Everywhere he turned, Julius heard the same story. Crops were failing. The rains no longer came when they used to. Water sources were drying up. And the forest, the giver of life, was vanishing before their eyes.

Yet amid the sadness, something stirred—resilience. In a small clearing, Julius met a group of villagers, mostly women, hunched over the soil. They were clearing land—not to farm sugarcane, but to plant trees. “We’re starting again,” one woman said. “We cannot wait for the government. We must save what we can.”

The effects? What was once a thriving forest is now parched land

They had no funding, no proper tools, and barely any seedlings. But they had something more powerful: the will to restore. Still, Julius knew it wouldn’t be enough. Without support—without seedlings, training, and protection—their efforts would be too slow against the machine of deforestation.

That evening, as the sun dipped below the horizon, Julius sat down to write his report. He knew it would be read by a handful of people in Kampala. But he hoped it would travel further—that someone, somewhere, would understand the urgency.

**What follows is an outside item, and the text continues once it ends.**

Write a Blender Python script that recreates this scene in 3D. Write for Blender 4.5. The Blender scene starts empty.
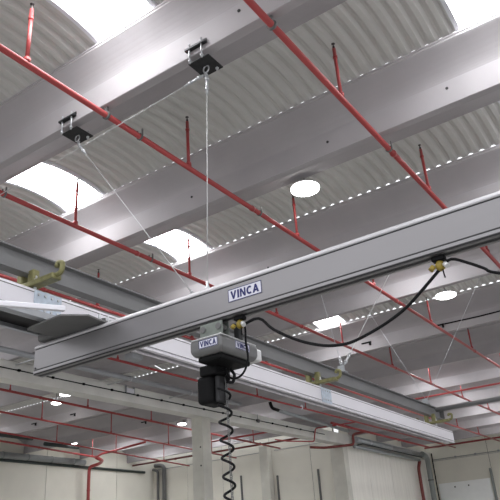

Bugoma Forest is crying, he wrote. Crying not only for itself but for the people who depended on it, for the animals that fled its destruction, for the planet that loses a part of its lungs each time a tree falls.

Saving Bugoma is not just about Uganda. It’s about standing against a world that cuts down its future for a bit of sugar. It’s about asking: when we look back, will we be proud of what we saved—or ashamed of what we lost?

The trees cannot speak. But Julius did. And now, it’s our turn.